WHAT IS EXPECTED – Copy out the listing in full, exactly as written, but not its pictures.

-- START COLLECTED MATERIAL --

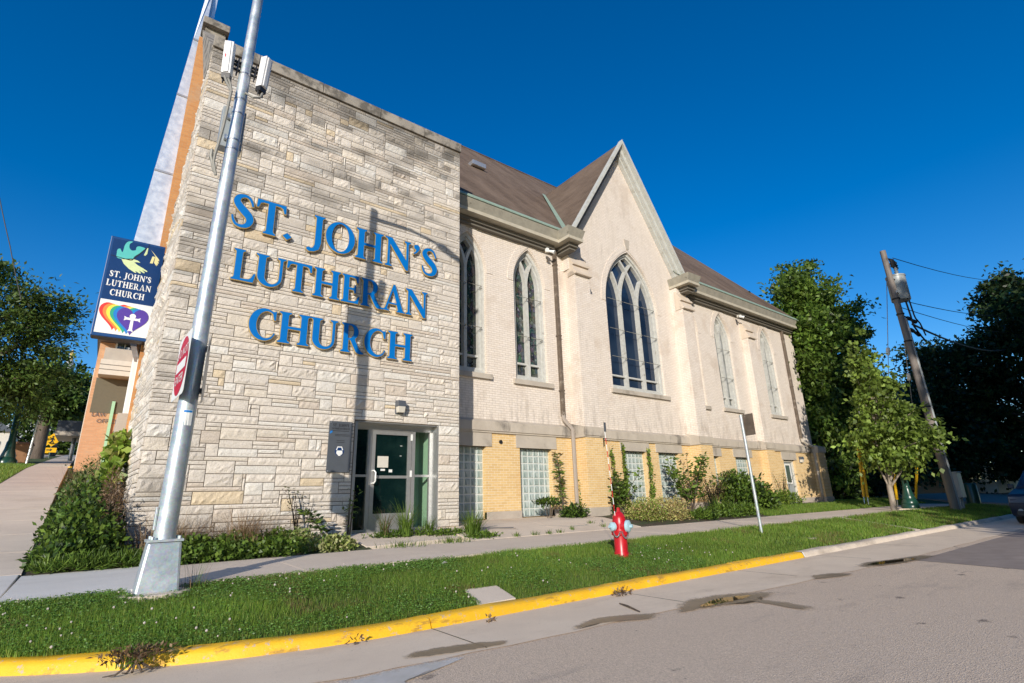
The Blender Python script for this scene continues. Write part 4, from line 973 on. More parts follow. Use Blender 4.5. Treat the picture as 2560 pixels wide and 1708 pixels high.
emb('pale_hand', [E_([(.79, .115), (.98, .205), (1.0, .225), (.97, .225), (1.0, .25), (.97, .25), (.985, .27), (.955, .268), (.965, .285), (.90, .25), (.905, .18)]), E_([(.845, .185), (.90, .185), (.875, .26), (.82, .26)])], M['pale'], syf-.0085)
emb('tassel', [E_([(.715, .105), (.735, .105), (.735, .17), (.70, .19), (.675, .185)])], M['lime'], syf-.0085)
emb('cap_line', [E_([(.70, .10), (.71, .107), (.47, .262), (.45, .258)]), E_([(.06, .235), (.06, .229), (.45, .257), (.45, .264)]), E_([(.735, .055), (.745, .055), (.74, .10), (.73, .10)])], M['black'], syf-.009)
def heart(cx, cz, w, h):
    P = []
    for i in range(48):
        t = 2*math.pi*i/48; x = 16*math.sin(t)**3; z = 13*math.cos(t)-5*math.cos(2*t)-2*math.cos(3*t)-math.cos(4*t); P.append((cx+x/32*w, cz+(z+2.5)/29*h))
    return P
for i, k in enumerate(('hred', 'horange', 'hyellow', 'hgreen', 'hblue', 'hpurple')):
    emb('heart', [heart(-.32+.062*i, 5.135-.012*i, .56, .61)], M[k], syf-.007-.0012*i)
cx, cz = -.01, 5.08
cr = MB(); P = [(-.035, -.22), (-.05, -.235), (-.02, -.215), (.02, -.215), (.05, -.235), (.035, -.22)]
cross = [(-.055, -.225), (0, -.205), (.055, -.225), (.03, -.17), (.026, .035), (.10, .035), (.145, .01), (.135, .06), (.145, .11), (.10, .085), (.045, .085)]+ell(0, .125, .055, .055, -40, 220, 12)+[(-.045, .085), (-.10, .085), (-.145, .11), (-.135, .06), (-.145, .01), (-.10, .035), (-.026, .035), (-.03, -.17)]
contour_fill(cr, syf-.0145, [(cx+x, cz+z) for x, z in cross], [], flip=True); cr.build('cross', M['white'], bs0)
# ---------------------------------------------------------------- plaque and wall lamp by the door
pq = empty('entrance_plaque', (3.71, 10.56, 1.8), 'dark grey metal plaque with round navy emblem left of the glass door', 'plaque')
m = MB(); m.box(3.475, 3.945, 10.535, 10.56, 1.80, 2.81); m.build('plate', M['charcoal'], pq, bevel=.003)
m = MB(); y = 10.531
w = wordw("ST. JOHN'S", .06); word(m, "ST. JOHN'S", 3.71-w/2, 2.70, .06, ID, y)
w = wordw("LUTHERAN CHURCH", .034); word(m, "LUTHERAN CHURCH", 3.71-w/2, 2.645, .034, ID, y)
m.box(3.52, 3.88, y, y+.002, 2.612, 2.620); 
for z in (2.54, 2.515, 2.42, 2.385): m.box(3.60 if z > 2.5 else 3.64, 3.90 if z > 2.5 else 3.80, y+.001, y+.003, z, z+.007)
m.build('plaque_text', M['black'], pq)
m = MB(); contour_fill(m, y, ell(3.71, 2.215, .092, .098, 0, 360, 32)[:-1], [], flip=True); m.build('emblem_disc', M['navy'], pq)
m = MB(); contour_fill(m, y-.002, [(3.635, 2.235), (3.66, 2.235), (3.675, 2.285), (3.745, 2.285), (3.76, 2.235), (3.785, 2.235), (3.755, 2.305), (3.665, 2.305)], [], flip=True)
contour_fill(m, y-.002, [(3.655, 2.225), (3.765, 2.225), (3.775, 2.175), (3.75, 2.14), (3.735, 2.14), (3.735, 2.12), (3.685, 2.12), (3.685, 2.14), (3.67, 2.14), (3.645, 2.175)], [], flip=True); m.build('emblem', M['white'], pq)
m = MB(); contour_fill(m, y, [(3.49, 2.55), (3.50, 2.605), (3.545, 2.625), (3.54, 2.58)], [], flip=True); m.build('logo_mark', M['hblue'], pq)
m = MB()
for x in (3.50, 3.92):
    for z in (1.825, 2.785): m.tube([(x, 10.536, z), (x, 10.528, z)], .012, 10)
m.split('screw', M['alu'], pq)
def wall_lamp(x, y, z, label):
    e = empty('wall_lamp', (x, y, z), label, 'wall lamp')
    m = MB(); m.hexa([(x-.09, y-.14, z), (x+.09, y-.14, z), (x+.09, y+.05, z), (x-.09, y+.05, z), (x-.09, y-.12, z+.13), (x+.09, y-.12, z+.13), (x+.09, y+.05, z+.15), (x-.09, y+.05, z+.15)]); m.build('housing', M['charcoal'], e, bevel=.008)
    m = MB(); m.hexa([(x-.075, y-.10, z-.13), (x+.075, y-.10, z-.13), (x+.075, y+.03, z-.13), (x-.075, y+.03, z-.13), (x-.085, y-.135, z), (x+.085, y-.135, z), (x+.085, y+.03, z), (x-.085, y+.03, z)]); m.build('lens', M['offwhite'], e, bevel=.01)
    m = MB(); m.box(x-.085, x+.085, y+.0, y+.05, z-.15, z); m.build('back_box', M['charcoal'], e)
wall_lamp(4.99, 10.54, 3.21, 'small dark wall lamp with pale lens above the glass entrance')
wall_lamp(26.25, 11.72, 2.62, 'small dark wall lamp beside the grey side door')

# ---------------------------------------------------------------- street lamp pole in the foreground
B0 = Vector((.64, 7.17, .34)); T0 = Vector((.785, 7.19, 9.35))
lp = empty('street_light', B0, 'tall galvanised light pole on a tapered square base, leaning over the lawn', 'street light')
def pp(z): t = (z-B0.z)/(T0.z-B0.z); return B0+(T0-B0)*t
def pr_(z): return .108-.042*(z-.8)/8.5
m = MB(); zs_ = [.84, 2, 4, 6, 8, 9.4]; m.tube([pp(z) for z in zs_], [pr_(z) for z in zs_], 28); m.build('pole', M['galv'], lp, smooth=True)
def frust(m, c, hb, ht, z0, z1, ofs=(0, 0)):
    m.hexa([(c.x-hb, c.y-hb, z0), (c.x+hb, c.y-hb, z0), (c.x+hb, c.y+hb, z0), (c.x-hb, c.y+hb, z0), (c.x-ht+ofs[0], c.y-ht, z1), (c.x+ht+ofs[0], c.y-ht, z1), (c.x+ht+ofs[0], c.y+ht, z1), (c.x-ht+ofs[0], c.y+ht, z1)])
m = MB(); frust(m, B0, .20, .155, .35, .86, (.012, 0)); m.build('transformer_base', M['galv'], lp, bevel=.025)
m = MB(); m.box(.48, .82, 7.0, 7.34, .86, .885); m.build('base_plate', M['galv'], lp); m = MB()
for dx in (-.12, .13):
    for dy in (-.12, .12): m.tube([(.65+dx, 7.17+dy, .885), (.65+dx, 7.17+dy, .915)], .02, 6)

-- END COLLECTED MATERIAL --

TASK RESPONSE –
The Blender Python script for this scene continues. Write part 4, from line 973 on. More parts follow. Use Blender 4.5. Treat the picture as 2560 pixels wide and 1708 pixels high.
emb('pale_hand', [E_([(.79, .115), (.98, .205), (1.0, .225), (.97, .225), (1.0, .25), (.97, .25), (.985, .27), (.955, .268), (.965, .285), (.90, .25), (.905, .18)]), E_([(.845, .185), (.90, .185), (.875, .26), (.82, .26)])], M['pale'], syf-.0085)
emb('tassel', [E_([(.715, .105), (.735, .105), (.735, .17), (.70, .19), (.675, .185)])], M['lime'], syf-.0085)
emb('cap_line', [E_([(.70, .10), (.71, .107), (.47, .262), (.45, .258)]), E_([(.06, .235), (.06, .229), (.45, .257), (.45, .264)]), E_([(.735, .055), (.745, .055), (.74, .10), (.73, .10)])], M['black'], syf-.009)
def heart(cx, cz, w, h):
    P = []
    for i in range(48):
        t = 2*math.pi*i/48; x = 16*math.sin(t)**3; z = 13*math.cos(t)-5*math.cos(2*t)-2*math.cos(3*t)-math.cos(4*t); P.append((cx+x/32*w, cz+(z+2.5)/29*h))
    return P
for i, k in enumerate(('hred', 'horange', 'hyellow', 'hgreen', 'hblue', 'hpurple')):
    emb('heart', [heart(-.32+.062*i, 5.135-.012*i, .56, .61)], M[k], syf-.007-.0012*i)
cx, cz = -.01, 5.08
cr = MB(); P = [(-.035, -.22), (-.05, -.235), (-.02, -.215), (.02, -.215), (.05, -.235), (.035, -.22)]
cross = [(-.055, -.225), (0, -.205), (.055, -.225), (.03, -.17), (.026, .035), (.10, .035), (.145, .01), (.135, .06), (.145, .11), (.10, .085), (.045, .085)]+ell(0, .125, .055, .055, -40, 220, 12)+[(-.045, .085), (-.10, .085), (-.145, .11), (-.135, .06), (-.145, .01), (-.10, .035), (-.026, .035), (-.03, -.17)]
contour_fill(cr, syf-.0145, [(cx+x, cz+z) for x, z in cross], [], flip=True); cr.build('cross', M['white'], bs0)
# ---------------------------------------------------------------- plaque and wall lamp by the door
pq = empty('entrance_plaque', (3.71, 10.56, 1.8), 'dark grey metal plaque with round navy emblem left of the glass door', 'plaque')
m = MB(); m.box(3.475, 3.945, 10.535, 10.56, 1.80, 2.81); m.build('plate', M['charcoal'], pq, bevel=.003)
m = MB(); y = 10.531
w = wordw("ST. JOHN'S", .06); word(m, "ST. JOHN'S", 3.71-w/2, 2.70, .06, ID, y)
w = wordw("LUTHERAN CHURCH", .034); word(m, "LUTHERAN CHURCH", 3.71-w/2, 2.645, .034, ID, y)
m.box(3.52, 3.88, y, y+.002, 2.612, 2.620); 
for z in (2.54, 2.515, 2.42, 2.385): m.box(3.60 if z > 2.5 else 3.64, 3.90 if z > 2.5 else 3.80, y+.001, y+.003, z, z+.007)
m.build('plaque_text', M['black'], pq)
m = MB(); contour_fill(m, y, ell(3.71, 2.215, .092, .098, 0, 360, 32)[:-1], [], flip=True); m.build('emblem_disc', M['navy'], pq)
m = MB(); contour_fill(m, y-.002, [(3.635, 2.235), (3.66, 2.235), (3.675, 2.285), (3.745, 2.285), (3.76, 2.235), (3.785, 2.235), (3.755, 2.305), (3.665, 2.305)], [], flip=True)
contour_fill(m, y-.002, [(3.655, 2.225), (3.765, 2.225), (3.775, 2.175), (3.75, 2.14), (3.735, 2.14), (3.735, 2.12), (3.685, 2.12), (3.685, 2.14), (3.67, 2.14), (3.645, 2.175)], [], flip=True); m.build('emblem', M['white'], pq)
m = MB(); contour_fill(m, y, [(3.49, 2.55), (3.50, 2.605), (3.545, 2.625), (3.54, 2.58)], [], flip=True); m.build('logo_mark', M['hblue'], pq)
m = MB()
for x in (3.50, 3.92):
    for z in (1.825, 2.785): m.tube([(x, 10.536, z), (x, 10.528, z)], .012, 10)
m.split('screw', M['alu'], pq)
def wall_lamp(x, y, z, label):
    e = empty('wall_lamp', (x, y, z), label, 'wall lamp')
    m = MB(); m.hexa([(x-.09, y-.14, z), (x+.09, y-.14, z), (x+.09, y+.05, z), (x-.09, y+.05, z), (x-.09, y-.12, z+.13), (x+.09, y-.12, z+.13), (x+.09, y+.05, z+.15), (x-.09, y+.05, z+.15)]); m.build('housing', M['charcoal'], e, bevel=.008)
    m = MB(); m.hexa([(x-.075, y-.10, z-.13), (x+.075, y-.10, z-.13), (x+.075, y+.03, z-.13), (x-.075, y+.03, z-.13), (x-.085, y-.135, z), (x+.085, y-.135, z), (x+.085, y+.03, z), (x-.085, y+.03, z)]); m.build('lens', M['offwhite'], e, bevel=.01)
    m = MB(); m.box(x-.085, x+.085, y+.0, y+.05, z-.15, z); m.build('back_box', M['charcoal'], e)
wall_lamp(4.99, 10.54, 3.21, 'small dark wall lamp with pale lens above the glass entrance')
wall_lamp(26.25, 11.72, 2.62, 'small dark wall lamp beside the grey side door')

# ---------------------------------------------------------------- street lamp pole in the foreground
B0 = Vector((.64, 7.17, .34)); T0 = Vector((.785, 7.19, 9.35))
lp = empty('street_light', B0, 'tall galvanised light pole on a tapered square base, leaning over the lawn', 'street light')
def pp(z): t = (z-B0.z)/(T0.z-B0.z); return B0+(T0-B0)*t
def pr_(z): return .108-.042*(z-.8)/8.5
m = MB(); zs_ = [.84, 2, 4, 6, 8, 9.4]; m.tube([pp(z) for z in zs_], [pr_(z) for z in zs_], 28); m.build('pole', M['galv'], lp, smooth=True)
def frust(m, c, hb, ht, z0, z1, ofs=(0, 0)):
    m.hexa([(c.x-hb, c.y-hb, z0), (c.x+hb, c.y-hb, z0), (c.x+hb, c.y+hb, z0), (c.x-hb, c.y+hb, z0), (c.x-ht+ofs[0], c.y-ht, z1), (c.x+ht+ofs[0], c.y-ht, z1), (c.x+ht+ofs[0], c.y+ht, z1), (c.x-ht+ofs[0], c.y+ht, z1)])
m = MB(); frust(m, B0, .20, .155, .35, .86, (.012, 0)); m.build('transformer_base', M['galv'], lp, bevel=.025)
m = MB(); m.box(.48, .82, 7.0, 7.34, .86, .885); m.build('base_plate', M['galv'], lp); m = MB()
for dx in (-.12, .13):
    for dy in (-.12, .12): m.tube([(.65+dx, 7.17+dy, .885), (.65+dx, 7.17+dy, .915)], .02, 6)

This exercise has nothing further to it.